**Task input:**
[start]

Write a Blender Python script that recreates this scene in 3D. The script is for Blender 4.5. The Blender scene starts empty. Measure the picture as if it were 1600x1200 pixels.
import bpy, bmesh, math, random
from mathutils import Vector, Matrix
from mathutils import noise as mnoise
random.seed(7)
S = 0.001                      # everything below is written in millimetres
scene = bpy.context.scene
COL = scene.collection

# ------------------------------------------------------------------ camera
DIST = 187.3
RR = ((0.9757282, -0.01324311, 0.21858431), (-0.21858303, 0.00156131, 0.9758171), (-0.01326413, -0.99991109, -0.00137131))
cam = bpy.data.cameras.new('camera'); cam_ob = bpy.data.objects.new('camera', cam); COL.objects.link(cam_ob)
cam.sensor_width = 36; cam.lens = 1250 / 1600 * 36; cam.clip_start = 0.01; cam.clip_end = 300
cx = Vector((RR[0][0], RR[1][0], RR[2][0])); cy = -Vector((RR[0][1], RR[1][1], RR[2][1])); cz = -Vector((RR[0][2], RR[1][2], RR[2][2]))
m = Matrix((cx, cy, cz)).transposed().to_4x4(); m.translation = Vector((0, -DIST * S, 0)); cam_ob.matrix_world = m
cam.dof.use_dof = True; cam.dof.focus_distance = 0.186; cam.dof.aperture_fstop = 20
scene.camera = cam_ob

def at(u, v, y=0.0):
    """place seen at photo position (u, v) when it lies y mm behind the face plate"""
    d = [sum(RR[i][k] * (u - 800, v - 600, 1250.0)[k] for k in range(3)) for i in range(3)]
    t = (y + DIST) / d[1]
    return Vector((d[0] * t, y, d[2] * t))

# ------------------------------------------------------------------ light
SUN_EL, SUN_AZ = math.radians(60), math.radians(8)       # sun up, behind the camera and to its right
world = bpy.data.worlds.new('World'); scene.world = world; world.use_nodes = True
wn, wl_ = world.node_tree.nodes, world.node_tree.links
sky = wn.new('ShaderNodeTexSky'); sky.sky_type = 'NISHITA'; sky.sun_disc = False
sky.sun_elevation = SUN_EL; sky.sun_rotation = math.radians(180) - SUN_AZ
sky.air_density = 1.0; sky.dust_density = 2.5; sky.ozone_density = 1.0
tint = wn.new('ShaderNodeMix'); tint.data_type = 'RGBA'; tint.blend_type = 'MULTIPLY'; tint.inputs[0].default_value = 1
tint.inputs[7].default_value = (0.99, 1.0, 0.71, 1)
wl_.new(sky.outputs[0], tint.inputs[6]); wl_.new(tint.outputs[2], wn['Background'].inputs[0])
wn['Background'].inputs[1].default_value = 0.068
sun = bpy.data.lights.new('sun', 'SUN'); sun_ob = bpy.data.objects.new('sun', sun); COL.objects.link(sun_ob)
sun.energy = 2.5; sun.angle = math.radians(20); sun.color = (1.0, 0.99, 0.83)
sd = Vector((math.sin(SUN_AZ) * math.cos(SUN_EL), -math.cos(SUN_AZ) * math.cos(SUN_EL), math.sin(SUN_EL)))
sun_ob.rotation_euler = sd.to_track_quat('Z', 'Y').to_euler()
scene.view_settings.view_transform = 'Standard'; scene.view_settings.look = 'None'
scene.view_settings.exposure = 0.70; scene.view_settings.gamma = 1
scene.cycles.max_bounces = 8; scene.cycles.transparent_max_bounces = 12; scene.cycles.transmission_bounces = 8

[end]
[start]

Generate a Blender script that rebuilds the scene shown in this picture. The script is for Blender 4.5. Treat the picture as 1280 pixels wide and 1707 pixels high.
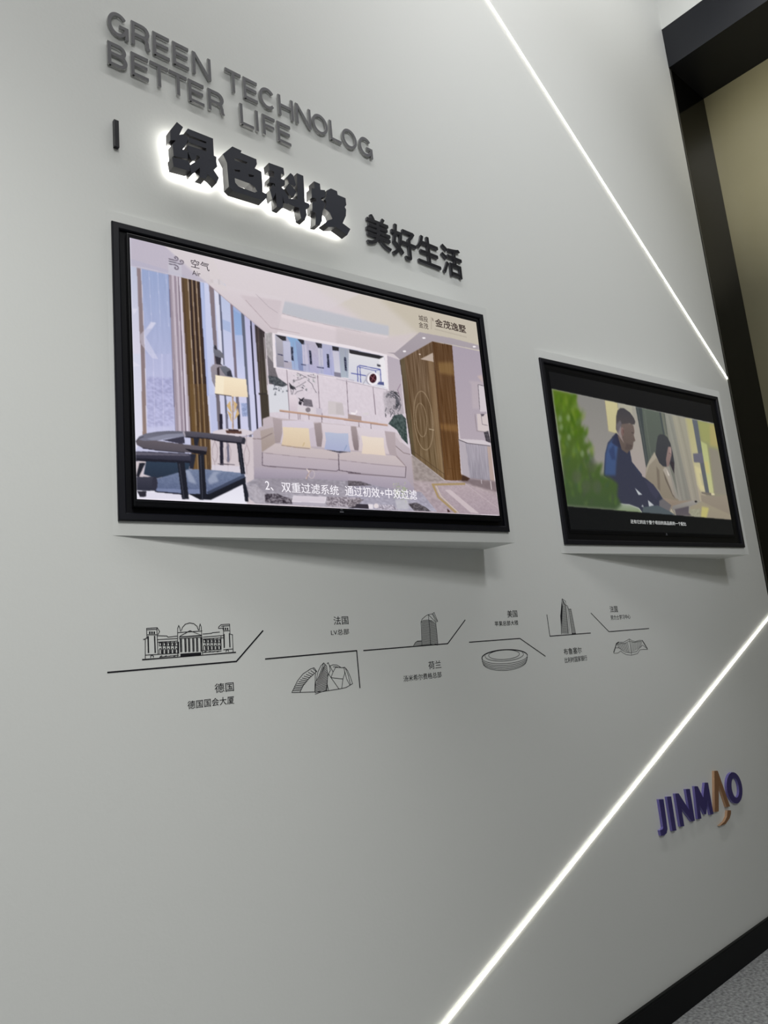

[end]

Within the material above, transcribe exactly the lines that run from the line holding "Write a Blender" through the line holding "scene.camera = cam_ob".

**Solution to this task:**
Write a Blender Python script that recreates this scene in 3D. The script is for Blender 4.5. The Blender scene starts empty. Measure the picture as if it were 1600x1200 pixels.
import bpy, bmesh, math, random
from mathutils import Vector, Matrix
from mathutils import noise as mnoise
random.seed(7)
S = 0.001                      # everything below is written in millimetres
scene = bpy.context.scene
COL = scene.collection

# ------------------------------------------------------------------ camera
DIST = 187.3
RR = ((0.9757282, -0.01324311, 0.21858431), (-0.21858303, 0.00156131, 0.9758171), (-0.01326413, -0.99991109, -0.00137131))
cam = bpy.data.cameras.new('camera'); cam_ob = bpy.data.objects.new('camera', cam); COL.objects.link(cam_ob)
cam.sensor_width = 36; cam.lens = 1250 / 1600 * 36; cam.clip_start = 0.01; cam.clip_end = 300
cx = Vector((RR[0][0], RR[1][0], RR[2][0])); cy = -Vector((RR[0][1], RR[1][1], RR[2][1])); cz = -Vector((RR[0][2], RR[1][2], RR[2][2]))
m = Matrix((cx, cy, cz)).transposed().to_4x4(); m.translation = Vector((0, -DIST * S, 0)); cam_ob.matrix_world = m
cam.dof.use_dof = True; cam.dof.focus_distance = 0.186; cam.dof.aperture_fstop = 20
scene.camera = cam_ob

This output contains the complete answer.